Полюбив красивого, умного, удачливого, мы начинаем чувствовать в нем ту уязвимость, которая может быть неведома ему самому – или он скрывает ее от себя. Если в ласках нет этого сдерживаемого плача хотя бы о смертности любимого, о неизбежной разлуке с ним, значит, любовь еще недостаточна горька, не пропиталась той горечью и страхом, которыми не могут не делиться прильнувшие друг к другу смертные существа. Если любящий не жалеет любимого – и самого себя – хотя бы лишь за то, что они оба обречены умереть и посмертные судьбы их неизвестны, встречи непредсказуемы, – значит, любовь еще не поднялась над временем желания, торопливым ритмом его возрастания/угасания. Чем теснее сплетаются двое, тем острее переживается хрупкость, разрывчатость этого сплетения. И чем больше нежности, чем больше рая в этом теплом пространстве, остановившем время, тем тревожнее звучит бой часов над нашими головами. Из четырех любовных чувств жалость больше всего обращена к смертности и слабости любимого, именно потому, что сполна переживает вечное и сильное в самой любви. Именно жалостью любовь вступает в состязание со смертью, пытается вырвать у нее жало.
С чего все начинается
Итак, разные грани любви. Нельзя сказать, какая из них важнее. Нельзя предсказать, с какой из них начнется любовь.

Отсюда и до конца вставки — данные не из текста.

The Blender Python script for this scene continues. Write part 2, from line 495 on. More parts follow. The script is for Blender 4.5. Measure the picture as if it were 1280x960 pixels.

Любовь может начаться с желания. Видишь перед собой существо, которое скроено по твоей мерке, каждым своим изгибом создано прилегать к тебе, словно вы выведены по одному лекалу. Или слышишь смех, в котором звучит все женское мира: оборачиваешься – Она. Ты начинаешь бредить этим существом, в тебе раскрывается внутренняя пустота, которую только оно может заполнить… Но вот начинается разговор – и может оказаться, что это существо с другой планеты. Оно говорит на чужом языке – или на твоем языке с резким, неприятным акцентом. Семя желания падает на каменистую почву: любовь здесь никогда не взойдет…
Желание кажется таким бесспорным, непобедимым, а на самом деле оно очень уязвимо. Желание можно сравнить с пехотой, которая первой идет в атаку, на завоевание позиций будущей любви – и часто гибнет, не успев на них закрепиться. Как пехотинец ползком, по камешку, по травинке осваивает незнакомую землю, – так и желание ближе всего, в упор подходит к желаемому и может «запасть» на что угодно: на глаза, волосы, какой-нибудь «изгибчик», чтобы потом, чуть остранившись, ахнуть: да вот же оно, самое мое! Этот мгновенный перебег желания от частицы к целому задает тот уже более крупный масштаб «целостной личности», к которому обращаются потом вдохновение, нежность и жалость.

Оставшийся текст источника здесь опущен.